Today's Talking Points 10/19/06
From Center for American Progress:
- The White House was more involved with Jack Abramoff than they admitted. On Oct. 6, key White House aide Susan Ralston resigned "in the wake of congressional report that listed hundreds of contacts between disgraced lobbyist Jack Abramoff and the White House." Ralston received her job with Karl Rove on a recommendation from Abramoff. She was lobbied 69 times—the most of any White House official—and received tickets from Abramoff to sporting events and concerts. But former White House political director Ken Mehlman may have been the real "go-to" guy for Abramoff. "Everyone would appreciate it if you would contact Ken only and not others here at the WH," read one message to Abramoff from Ralston, "because they just forward it to him anyway." In 2002, Abramoff asked the White House to remove Allen Stayman, a State Department official who had opposed the interests of an Abramoff client in the Northern Mariana Islands. The emails reveal that Mehlman agreed to "get him fired."

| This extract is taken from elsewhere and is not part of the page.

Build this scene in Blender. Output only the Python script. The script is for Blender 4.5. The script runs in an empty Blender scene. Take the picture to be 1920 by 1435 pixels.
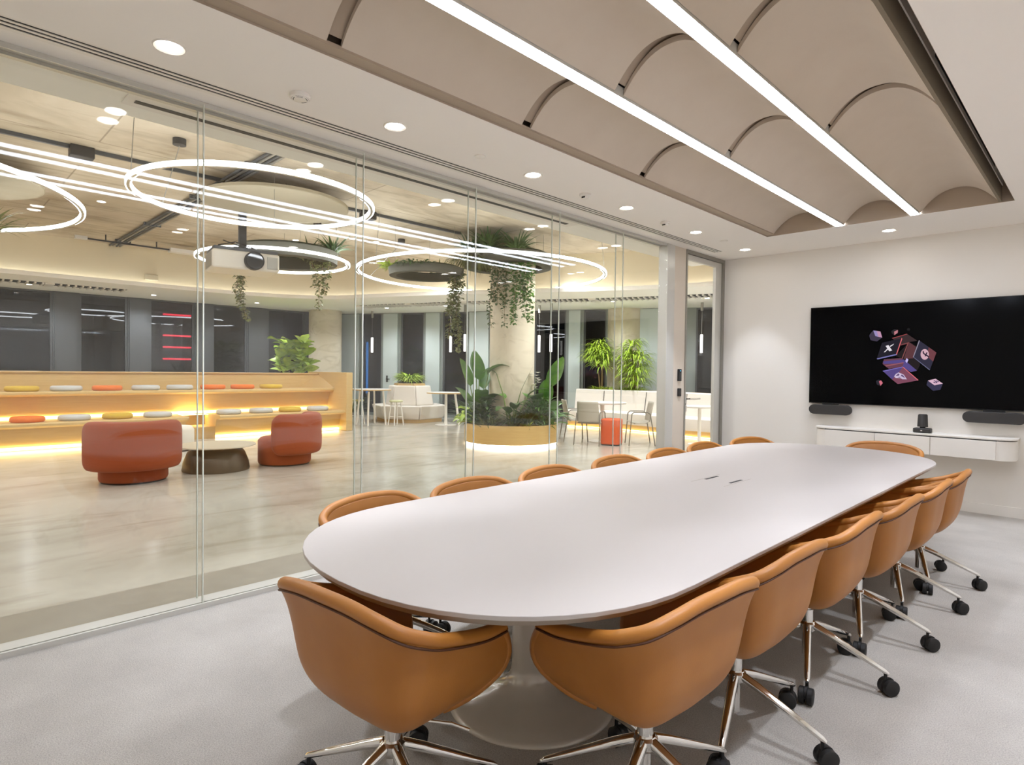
import bpy, bmesh, math, random
from mathutils import Vector, Matrix
random.seed(7)
PI = math.pi
scene = bpy.context.scene
COL = scene.collection

# ------------------------------------------------------------------ camera
cam_data = bpy.data.cameras.new('camera')
cam_data.sensor_fit = 'HORIZONTAL'
cam_data.sensor_width = 36.0
cam_data.lens = 1128.65 / 1920 * 36.0
cam_data.clip_end = 200
cam = bpy.data.objects.new('camera', cam_data)
COL.objects.link(cam)
def _cam():
    yaw, pitch, roll = 0.782, -0.0191, 0.0122
    f = Vector((-math.sin(yaw), math.cos(yaw), 0)); r = Vector((math.cos(yaw), math.sin(yaw), 0)); u = Vector((0, 0, 1))
    f2 = f * math.cos(pitch) + u * math.sin(pitch); u2 = -f * math.sin(pitch) + u * math.cos(pitch)
    r3 = r * math.cos(roll) + u2 * math.sin(roll); u3 = -r * math.sin(roll) + u2 * math.cos(roll)
    m = Matrix((r3, u3, -f2)).transposed().to_4x4()
    m.translation = Vector((3.81989, 0.0, 1.44))
    cam.matrix_world = m
_cam()
scene.camera = cam

# ------------------------------------------------------------------ world and exposure
w = bpy.data.worlds.new('night'); scene.world = w; w.use_nodes = True
w.node_tree.nodes['Background'].inputs[0].default_value = (0.10, 0.13, 0.20, 1)
w.node_tree.nodes['Background'].inputs[1].default_value = 0.02
vs = scene.view_settings
vs.view_transform = 'Standard'; vs.look = 'None'; vs.gamma = 1.0; vs.use_curve_mapping = False
vs.exposure = EXPOSURE = 1.66
cy = scene.cycles
cy.use_denoising = True
cy.max_bounces = 12; cy.diffuse_bounces = 8; cy.glossy_bounces = 6; cy.transmission_bounces = 6; cy.transparent_max_bounces = 40
cy.sample_clamp_indirect = 6.0
cy.caustics_reflective = False; cy.caustics_refractive = False

STRIP = 11.0        # the two linear lights over the table
SPOT = 42.0         # downlights of the meeting room
RING = 8.5         # ring pendants of the lobby
COVE = 1.8          # led line along the lobby fascia
BENCH_LED = 3.7     # warm led lines under the bleacher seats
LOBBY_FILL = 60.0   # lamps added in the lobby slab to brighten it
SOFFIT_SPOT = 55.0  # downlights in the lobby soffit
WARM = (0.89, 0.97, 1.12)
LOBBY_WHITE = (0.93, 0.975, 1.04)

# ------------------------------------------------------------------ helpers
def lin(c):
    out = []
    for v in c[:3]:
        v = v / 255.0
        out.append(v / 12.92 if v <= 0.04045 else ((v + 0.055) / 1.055) ** 2.4)
    return (out[0], out[1], out[2], 1.0)

MATS = {}
def mat(name, rgb, rough=0.5, metal=0.0, spec=0.5, noise=None, bump=None, coat=0.0, rgb2=None, stretch=(1, 1, 1), sheen=0.0):
    m = bpy.data.materials.new(name); m.use_nodes = True
    nt = m.node_tree; b = nt.nodes['Principled BSDF']
    b.inputs['Base Color'].default_value = lin(rgb)
    b.inputs['Roughness'].default_value = rough
    b.inputs['Metallic'].default_value = metal
    b.inputs['Specular IOR Level'].default_value = spec
    b.inputs['Coat Weight'].default_value = coat
    b.inputs['Sheen Weight'].default_value = sheen
    if noise or bump:
        tc = nt.nodes.new('ShaderNodeTexCoord'); mp = nt.nodes.new('ShaderNodeMapping')
        nt.links.new(tc.outputs['Object'], mp.inputs['Vector'])
        mp.inputs['Scale'].default_value = stretch
    if noise:
        n = nt.nodes.new('ShaderNodeTexNoise'); n.inputs['Scale'].default_value = noise[0]
        n.inputs['Detail'].default_value = noise[1] if len(noise) > 1 else 4
        n.inputs['Roughness'].default_value = 0.6
        nt.links.new(mp.outputs[0], n.inputs['Vector'])
        rmp = nt.nodes.new('ShaderNodeValToRGB')
        lo, hi = (noise[2], noise[3]) if len(noise) > 3 else (0.3, 0.7)
        rmp.color_ramp.elements[0].position = lo; rmp.color_ramp.elements[1].position = hi
        rmp.color_ramp.elements[0].color = lin(rgb2 if rgb2 else [c * 0.85 for c in rgb])
        rmp.color_ramp.elements[1].color = lin(rgb)
        nt.links.new(n.outputs['Fac'], rmp.inputs[0]); nt.links.new(rmp.outputs[0], b.inputs['Base Color'])
    if bump:
        n2 = nt.nodes.new('ShaderNodeTexNoise'); n2.inputs['Scale'].default_value = bump[0]; n2.inputs['Detail'].default_value = 3
        nt.links.new(mp.outputs[0], n2.inputs['Vector'])
        bp = nt.nodes.new('ShaderNodeBump'); bp.inputs['Strength'].default_value = bump[1]; bp.inputs['Distance'].default_value = bump[2] if len(bump) > 2 else 0.01
        nt.links.new(n2.outputs['Fac'], bp.inputs['Height']); nt.links.new(bp.outputs[0], b.inputs['Normal'])
    MATS[name] = m
    return m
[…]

- Lawmakers continuously abuse the earmarking process. Lawmakers have masterfully figured out how to insert spending proposals known as "earmarks" into federal legislation without public scrutiny. Unfortunately, these earmarks often benefit few people except the lawmaker and his or her wealthy donors. Perhaps no lawmaker has come to represent earmark corruption more than former Rep. Duke Cunningham (R-CA) who pled guilty in Nov. 2005 to accepting at least $2.4 million in bribes from government contractors. Another new report this week by The Wall Street Journal found that Rep. Charles Taylor (R-NC) has earmarked more than $30 million for nonprofits which he either created or are run by his supporters. A $4.8 million earmark in last year's transportation bill went to "widen parts of U.S. Highway 64, a winding mountain road that runs near tracts of timberland" that one of Taylor's companies owns. To date, there have been 15,832 earmarks in 2006, at a cost to taxpayers of $71.77 billion.
- The right-wing Congress refuses to clean house. Despite pleading guilty, Congressman Bob Ney (R-OH) is not resigning from Congress immediately, but rather "in the next few weeks." Instead of cooperating with Harman to release the report on Cunningham, House Intelligence Committee chairman Peter Hoekstra (R-MI) condemned the release of the report before the November elections, stating that Harman's actions were "disturbing and beyond the pale." Conservative lawmakers continue to donate heavily to Rep. Don Sherwood, who is now facing a lawsuit by a woman with whom he had an affair. She alleges that he repeatedly beat her and "seriously injured her physically and emotionally." Weak lobbying bills passed by the House and the Senate earlier in the year have stalled; lawmakers have yet to set up a committee to reconcile differences between the two bills.